Every line must be returned precisely as it is written.
======
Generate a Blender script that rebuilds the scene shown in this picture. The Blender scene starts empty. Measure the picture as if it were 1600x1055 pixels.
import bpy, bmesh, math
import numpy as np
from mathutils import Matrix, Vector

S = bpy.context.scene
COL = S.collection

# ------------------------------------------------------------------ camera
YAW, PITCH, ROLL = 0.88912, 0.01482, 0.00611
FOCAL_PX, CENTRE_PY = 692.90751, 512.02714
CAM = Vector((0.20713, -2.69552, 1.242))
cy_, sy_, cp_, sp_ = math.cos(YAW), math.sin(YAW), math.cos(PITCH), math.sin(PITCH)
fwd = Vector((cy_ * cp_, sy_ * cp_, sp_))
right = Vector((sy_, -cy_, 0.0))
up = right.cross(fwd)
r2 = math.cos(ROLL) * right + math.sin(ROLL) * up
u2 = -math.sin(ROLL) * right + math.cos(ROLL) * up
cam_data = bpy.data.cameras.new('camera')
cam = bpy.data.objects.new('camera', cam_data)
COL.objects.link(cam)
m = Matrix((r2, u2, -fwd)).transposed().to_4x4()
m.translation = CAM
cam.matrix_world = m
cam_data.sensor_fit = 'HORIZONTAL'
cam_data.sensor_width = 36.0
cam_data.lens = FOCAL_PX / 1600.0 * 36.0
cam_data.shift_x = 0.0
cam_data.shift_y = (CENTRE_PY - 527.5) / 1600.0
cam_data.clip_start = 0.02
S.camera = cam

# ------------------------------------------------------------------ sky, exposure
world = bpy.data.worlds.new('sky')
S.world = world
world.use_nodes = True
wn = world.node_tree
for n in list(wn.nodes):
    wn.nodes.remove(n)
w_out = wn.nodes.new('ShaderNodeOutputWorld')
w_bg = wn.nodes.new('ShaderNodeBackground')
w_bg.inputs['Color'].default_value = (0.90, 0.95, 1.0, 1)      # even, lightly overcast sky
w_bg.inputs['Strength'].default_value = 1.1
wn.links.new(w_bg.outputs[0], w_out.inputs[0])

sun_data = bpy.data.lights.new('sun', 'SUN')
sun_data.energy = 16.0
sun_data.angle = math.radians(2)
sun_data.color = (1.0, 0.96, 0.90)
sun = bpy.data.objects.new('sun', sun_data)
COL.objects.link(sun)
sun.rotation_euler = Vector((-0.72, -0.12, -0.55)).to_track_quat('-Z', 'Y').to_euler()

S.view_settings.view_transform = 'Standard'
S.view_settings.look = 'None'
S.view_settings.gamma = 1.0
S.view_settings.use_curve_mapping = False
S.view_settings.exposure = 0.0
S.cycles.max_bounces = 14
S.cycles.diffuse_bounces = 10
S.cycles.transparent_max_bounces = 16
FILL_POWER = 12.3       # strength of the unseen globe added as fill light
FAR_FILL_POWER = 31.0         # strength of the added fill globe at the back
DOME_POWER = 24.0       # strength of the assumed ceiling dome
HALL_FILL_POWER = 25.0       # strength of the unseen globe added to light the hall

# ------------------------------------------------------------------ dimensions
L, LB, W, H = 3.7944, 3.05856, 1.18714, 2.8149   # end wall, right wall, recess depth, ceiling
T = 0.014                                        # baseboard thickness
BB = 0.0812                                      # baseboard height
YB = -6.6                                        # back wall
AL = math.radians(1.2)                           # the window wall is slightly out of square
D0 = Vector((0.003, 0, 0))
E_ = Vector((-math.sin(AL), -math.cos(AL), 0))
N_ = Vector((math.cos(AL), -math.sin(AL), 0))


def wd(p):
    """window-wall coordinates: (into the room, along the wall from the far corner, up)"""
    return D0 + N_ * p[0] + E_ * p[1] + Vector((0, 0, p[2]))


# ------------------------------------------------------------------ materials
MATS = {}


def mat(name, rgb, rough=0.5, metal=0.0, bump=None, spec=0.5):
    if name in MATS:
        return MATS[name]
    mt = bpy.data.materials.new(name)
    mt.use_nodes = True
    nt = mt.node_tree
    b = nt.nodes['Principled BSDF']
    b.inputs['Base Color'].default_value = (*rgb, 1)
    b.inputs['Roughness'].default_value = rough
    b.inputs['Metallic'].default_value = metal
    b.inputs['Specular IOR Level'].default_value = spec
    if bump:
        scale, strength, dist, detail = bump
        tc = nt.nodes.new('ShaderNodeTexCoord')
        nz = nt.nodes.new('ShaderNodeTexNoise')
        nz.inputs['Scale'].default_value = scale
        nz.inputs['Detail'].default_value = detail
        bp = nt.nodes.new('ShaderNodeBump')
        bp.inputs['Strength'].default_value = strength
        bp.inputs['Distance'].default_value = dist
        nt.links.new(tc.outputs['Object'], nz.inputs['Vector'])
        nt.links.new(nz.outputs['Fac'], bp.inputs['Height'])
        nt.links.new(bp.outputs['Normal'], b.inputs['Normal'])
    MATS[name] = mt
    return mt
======
Completed exercise:
Generate a Blender script that rebuilds the scene shown in this picture. The Blender scene starts empty. Measure the picture as if it were 1600x1055 pixels.
import bpy, bmesh, math
import numpy as np
from mathutils import Matrix, Vector

S = bpy.context.scene
COL = S.collection

# ------------------------------------------------------------------ camera
YAW, PITCH, ROLL = 0.88912, 0.01482, 0.00611
FOCAL_PX, CENTRE_PY = 692.90751, 512.02714
CAM = Vector((0.20713, -2.69552, 1.242))
cy_, sy_, cp_, sp_ = math.cos(YAW), math.sin(YAW), math.cos(PITCH), math.sin(PITCH)
fwd = Vector((cy_ * cp_, sy_ * cp_, sp_))
right = Vector((sy_, -cy_, 0.0))
up = right.cross(fwd)
r2 = math.cos(ROLL) * right + math.sin(ROLL) * up
u2 = -math.sin(ROLL) * right + math.cos(ROLL) * up
cam_data = bpy.data.cameras.new('camera')
cam = bpy.data.objects.new('camera', cam_data)
COL.objects.link(cam)
m = Matrix((r2, u2, -fwd)).transposed().to_4x4()
m.translation = CAM
cam.matrix_world = m
cam_data.sensor_fit = 'HORIZONTAL'
cam_data.sensor_width = 36.0
cam_data.lens = FOCAL_PX / 1600.0 * 36.0
cam_data.shift_x = 0.0
cam_data.shift_y = (CENTRE_PY - 527.5) / 1600.0
cam_data.clip_start = 0.02
S.camera = cam

# ------------------------------------------------------------------ sky, exposure
world = bpy.data.worlds.new('sky')
S.world = world
world.use_nodes = True
wn = world.node_tree
for n in list(wn.nodes):
    wn.nodes.remove(n)
w_out = wn.nodes.new('ShaderNodeOutputWorld')
w_bg = wn.nodes.new('ShaderNodeBackground')
w_bg.inputs['Color'].default_value = (0.90, 0.95, 1.0, 1)      # even, lightly overcast sky
w_bg.inputs['Strength'].default_value = 1.1
wn.links.new(w_bg.outputs[0], w_out.inputs[0])

sun_data = bpy.data.lights.new('sun', 'SUN')
sun_data.energy = 16.0
sun_data.angle = math.radians(2)
sun_data.color = (1.0, 0.96, 0.90)
sun = bpy.data.objects.new('sun', sun_data)
COL.objects.link(sun)
sun.rotation_euler = Vector((-0.72, -0.12, -0.55)).to_track_quat('-Z', 'Y').to_euler()

S.view_settings.view_transform = 'Standard'
S.view_settings.look = 'None'
S.view_settings.gamma = 1.0
S.view_settings.use_curve_mapping = False
S.view_settings.exposure = 0.0
S.cycles.max_bounces = 14
S.cycles.diffuse_bounces = 10
S.cycles.transparent_max_bounces = 16
FILL_POWER = 12.3       # strength of the unseen globe added as fill light
FAR_FILL_POWER = 31.0         # strength of the added fill globe at the back
DOME_POWER = 24.0       # strength of the assumed ceiling dome
HALL_FILL_POWER = 25.0       # strength of the unseen globe added to light the hall

# ------------------------------------------------------------------ dimensions
L, LB, W, H = 3.7944, 3.05856, 1.18714, 2.8149   # end wall, right wall, recess depth, ceiling
T = 0.014                                        # baseboard thickness
BB = 0.0812                                      # baseboard height
YB = -6.6                                        # back wall
AL = math.radians(1.2)                           # the window wall is slightly out of square
D0 = Vector((0.003, 0, 0))
E_ = Vector((-math.sin(AL), -math.cos(AL), 0))
N_ = Vector((math.cos(AL), -math.sin(AL), 0))


def wd(p):
    """window-wall coordinates: (into the room, along the wall from the far corner, up)"""
    return D0 + N_ * p[0] + E_ * p[1] + Vector((0, 0, p[2]))


# ------------------------------------------------------------------ materials
MATS = {}


def mat(name, rgb, rough=0.5, metal=0.0, bump=None, spec=0.5):
    if name in MATS:
        return MATS[name]
    mt = bpy.data.materials.new(name)
    mt.use_nodes = True
    nt = mt.node_tree
    b = nt.nodes['Principled BSDF']
    b.inputs['Base Color'].default_value = (*rgb, 1)
    b.inputs['Roughness'].default_value = rough
    b.inputs['Metallic'].default_value = metal
    b.inputs['Specular IOR Level'].default_value = spec
    if bump:
        scale, strength, dist, detail = bump
        tc = nt.nodes.new('ShaderNodeTexCoord')
        nz = nt.nodes.new('ShaderNodeTexNoise')
        nz.inputs['Scale'].default_value = scale
        nz.inputs['Detail'].default_value = detail
        bp = nt.nodes.new('ShaderNodeBump')
        bp.inputs['Strength'].default_value = strength
        bp.inputs['Distance'].default_value = dist
        nt.links.new(tc.outputs['Object'], nz.inputs['Vector'])
        nt.links.new(nz.outputs['Fac'], bp.inputs['Height'])
        nt.links.new(bp.outputs['Normal'], b.inputs['Normal'])
    MATS[name] = mt
    return mt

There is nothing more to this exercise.